We don’t keep things for ‘best’ any more, if we enjoy them we use them daily, if we don’t then they go off to the Charity shop. But I photograph it first and if one of the family wants it or thinks they can sell it, they take it away.

We had a big clear out last year when we thought we were moving, now I have a pack of different coloured stickers, each AC and GCs will pick a colour and stick the dot on what they want, then when we both go, they can take it, anything without a dot I can safely get rid of if I’m in my clear out mood. We’ve also told them that whatever they personally bought us, they get back when we have gone.

Sounds easy enough doesn’t it!

NotSpaghetti Wed 25-Feb-26 09:52:37

My parent's house was FULL - lots of beautiful things but chock full. They died in 1992.
My husband's aunt died the same year. We had box loads from there too.. and still have lots of it in boxes ... it MUST go!

Lots of the furniture from both houses went to auction - where pennies were realised - if it was today the auctioneer I spoke to this week said he wouldn't have been able to sell it now.

Obviously I wouldn't buy the same things now as we bought when we married! Neither will our children's or our grandchildren's generations.
Very sad that such well made and well-loved pieces are of no interest to anyone anymore.
If I can gift things over the next couple of years I will do it. And we won't bring much from my mother-in-law's house home to "clutter us up" even more.
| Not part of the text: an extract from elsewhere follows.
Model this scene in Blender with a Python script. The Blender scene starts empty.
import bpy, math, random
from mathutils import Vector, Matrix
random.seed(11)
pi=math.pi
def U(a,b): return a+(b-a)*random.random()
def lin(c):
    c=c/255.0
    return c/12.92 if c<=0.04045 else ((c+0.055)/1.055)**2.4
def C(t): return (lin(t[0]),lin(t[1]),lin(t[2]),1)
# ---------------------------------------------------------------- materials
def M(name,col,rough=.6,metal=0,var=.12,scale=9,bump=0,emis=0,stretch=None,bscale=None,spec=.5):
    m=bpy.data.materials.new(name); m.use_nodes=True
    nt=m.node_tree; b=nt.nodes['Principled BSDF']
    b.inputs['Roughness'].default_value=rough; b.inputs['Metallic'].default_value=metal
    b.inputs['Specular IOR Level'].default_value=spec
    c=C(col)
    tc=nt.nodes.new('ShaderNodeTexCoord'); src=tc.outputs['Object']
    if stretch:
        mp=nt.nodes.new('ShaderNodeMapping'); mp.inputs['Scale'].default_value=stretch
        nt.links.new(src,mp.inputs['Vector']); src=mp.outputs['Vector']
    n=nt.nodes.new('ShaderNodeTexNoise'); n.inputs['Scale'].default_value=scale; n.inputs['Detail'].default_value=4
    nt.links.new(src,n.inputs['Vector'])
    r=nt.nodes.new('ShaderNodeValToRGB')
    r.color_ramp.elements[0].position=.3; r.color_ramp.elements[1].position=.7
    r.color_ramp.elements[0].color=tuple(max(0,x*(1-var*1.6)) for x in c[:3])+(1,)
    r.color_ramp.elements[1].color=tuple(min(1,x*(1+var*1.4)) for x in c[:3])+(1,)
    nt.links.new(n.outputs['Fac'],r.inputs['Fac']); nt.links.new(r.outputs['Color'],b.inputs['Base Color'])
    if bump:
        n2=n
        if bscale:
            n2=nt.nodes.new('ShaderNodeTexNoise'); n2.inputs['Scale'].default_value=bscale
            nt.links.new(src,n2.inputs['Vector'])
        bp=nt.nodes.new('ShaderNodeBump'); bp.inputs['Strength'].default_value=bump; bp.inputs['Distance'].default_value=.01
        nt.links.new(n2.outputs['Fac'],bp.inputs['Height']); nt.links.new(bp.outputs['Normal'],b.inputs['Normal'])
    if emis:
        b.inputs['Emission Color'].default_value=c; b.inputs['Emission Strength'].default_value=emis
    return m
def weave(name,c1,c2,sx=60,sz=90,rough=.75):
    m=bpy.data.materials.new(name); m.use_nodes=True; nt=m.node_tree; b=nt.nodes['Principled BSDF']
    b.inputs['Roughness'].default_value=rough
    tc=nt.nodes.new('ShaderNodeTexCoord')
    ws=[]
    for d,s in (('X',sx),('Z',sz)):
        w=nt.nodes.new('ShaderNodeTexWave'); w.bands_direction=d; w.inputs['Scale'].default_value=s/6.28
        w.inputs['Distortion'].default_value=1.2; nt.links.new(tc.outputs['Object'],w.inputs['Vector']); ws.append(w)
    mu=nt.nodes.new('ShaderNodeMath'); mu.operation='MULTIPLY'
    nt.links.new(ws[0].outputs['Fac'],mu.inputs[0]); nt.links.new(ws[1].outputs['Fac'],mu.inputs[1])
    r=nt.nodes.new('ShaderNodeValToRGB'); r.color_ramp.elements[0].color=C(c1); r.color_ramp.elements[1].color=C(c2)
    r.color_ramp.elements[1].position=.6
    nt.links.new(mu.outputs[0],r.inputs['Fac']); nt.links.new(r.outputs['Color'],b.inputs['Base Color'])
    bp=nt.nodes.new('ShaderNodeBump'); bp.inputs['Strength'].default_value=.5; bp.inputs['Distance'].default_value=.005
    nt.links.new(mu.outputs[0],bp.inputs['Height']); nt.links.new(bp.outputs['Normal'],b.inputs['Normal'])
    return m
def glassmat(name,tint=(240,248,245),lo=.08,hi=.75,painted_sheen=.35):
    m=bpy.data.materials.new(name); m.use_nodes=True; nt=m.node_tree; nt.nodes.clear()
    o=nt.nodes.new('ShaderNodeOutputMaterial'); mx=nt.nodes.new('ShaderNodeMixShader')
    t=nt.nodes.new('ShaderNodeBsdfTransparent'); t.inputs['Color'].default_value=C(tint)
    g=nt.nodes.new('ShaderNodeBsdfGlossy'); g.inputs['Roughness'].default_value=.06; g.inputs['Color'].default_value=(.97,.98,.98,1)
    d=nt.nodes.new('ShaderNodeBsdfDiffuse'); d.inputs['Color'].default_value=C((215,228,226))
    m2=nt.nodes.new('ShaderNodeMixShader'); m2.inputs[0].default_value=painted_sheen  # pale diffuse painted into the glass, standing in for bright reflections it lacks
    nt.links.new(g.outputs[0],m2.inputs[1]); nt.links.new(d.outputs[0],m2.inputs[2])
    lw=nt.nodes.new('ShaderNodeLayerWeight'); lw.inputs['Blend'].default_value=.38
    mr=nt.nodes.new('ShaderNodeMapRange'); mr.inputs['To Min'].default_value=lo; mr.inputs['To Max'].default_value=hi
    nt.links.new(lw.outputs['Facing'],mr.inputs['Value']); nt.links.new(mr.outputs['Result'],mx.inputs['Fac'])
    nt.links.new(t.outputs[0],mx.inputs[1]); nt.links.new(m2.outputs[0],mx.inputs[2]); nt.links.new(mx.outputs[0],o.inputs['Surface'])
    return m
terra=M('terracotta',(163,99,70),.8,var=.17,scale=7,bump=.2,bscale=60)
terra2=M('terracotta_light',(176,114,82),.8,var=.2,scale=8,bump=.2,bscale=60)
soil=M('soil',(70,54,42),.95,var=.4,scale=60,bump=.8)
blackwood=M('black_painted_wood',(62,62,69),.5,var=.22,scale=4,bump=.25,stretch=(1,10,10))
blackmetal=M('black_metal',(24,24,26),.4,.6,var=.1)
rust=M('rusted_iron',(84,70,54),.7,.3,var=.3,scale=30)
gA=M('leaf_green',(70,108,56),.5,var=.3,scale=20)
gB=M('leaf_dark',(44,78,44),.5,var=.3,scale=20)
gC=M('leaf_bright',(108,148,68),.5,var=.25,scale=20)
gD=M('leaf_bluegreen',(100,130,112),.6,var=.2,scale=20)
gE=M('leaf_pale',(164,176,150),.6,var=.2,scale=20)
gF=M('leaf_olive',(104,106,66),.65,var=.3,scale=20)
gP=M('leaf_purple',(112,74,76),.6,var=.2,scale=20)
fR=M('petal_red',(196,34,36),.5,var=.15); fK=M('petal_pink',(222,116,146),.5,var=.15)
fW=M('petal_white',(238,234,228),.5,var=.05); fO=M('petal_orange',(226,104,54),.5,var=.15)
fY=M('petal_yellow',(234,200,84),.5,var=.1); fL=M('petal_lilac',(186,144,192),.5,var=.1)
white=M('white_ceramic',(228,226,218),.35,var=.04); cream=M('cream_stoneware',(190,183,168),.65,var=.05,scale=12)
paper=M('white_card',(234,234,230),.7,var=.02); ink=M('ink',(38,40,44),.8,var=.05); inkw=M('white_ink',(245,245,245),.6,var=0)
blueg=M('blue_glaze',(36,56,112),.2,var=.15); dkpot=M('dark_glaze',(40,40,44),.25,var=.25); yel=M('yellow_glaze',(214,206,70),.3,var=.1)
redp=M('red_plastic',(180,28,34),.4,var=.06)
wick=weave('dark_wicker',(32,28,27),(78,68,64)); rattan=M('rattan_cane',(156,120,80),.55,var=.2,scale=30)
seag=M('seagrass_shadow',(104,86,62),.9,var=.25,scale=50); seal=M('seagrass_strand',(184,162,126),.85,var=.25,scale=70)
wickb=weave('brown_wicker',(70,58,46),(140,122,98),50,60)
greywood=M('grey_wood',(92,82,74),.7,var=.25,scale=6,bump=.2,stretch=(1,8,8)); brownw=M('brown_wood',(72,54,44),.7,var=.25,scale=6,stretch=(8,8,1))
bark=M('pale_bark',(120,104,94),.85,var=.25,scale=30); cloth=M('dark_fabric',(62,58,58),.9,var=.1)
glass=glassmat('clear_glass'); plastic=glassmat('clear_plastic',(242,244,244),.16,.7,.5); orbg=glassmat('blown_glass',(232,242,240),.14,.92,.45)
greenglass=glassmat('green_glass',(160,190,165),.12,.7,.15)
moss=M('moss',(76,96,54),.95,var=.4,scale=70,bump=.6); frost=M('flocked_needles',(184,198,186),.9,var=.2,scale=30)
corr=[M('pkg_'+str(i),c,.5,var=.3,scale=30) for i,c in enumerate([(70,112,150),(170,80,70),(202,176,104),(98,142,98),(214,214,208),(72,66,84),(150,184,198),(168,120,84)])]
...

silverlining48 Wed 25-Feb-26 09:50:05

Fran flowers

Fallingstar Wed 25-Feb-26 09:37:19

We inherited some vintage cameras from my FiL, he was an avid photographer and had early Kodak brownies among other makes as well as Pentax and Olympus cameras. We left it in boxes until last year and thought if we advertised them we would be inundated but we couldn’t even give them away, we tried vintage cash cow but they would only accept a few if we included other things of value. A friend took them to a charity to see if they could put them on eBay as list charities do these days.
Am wondering how many ended up being binned.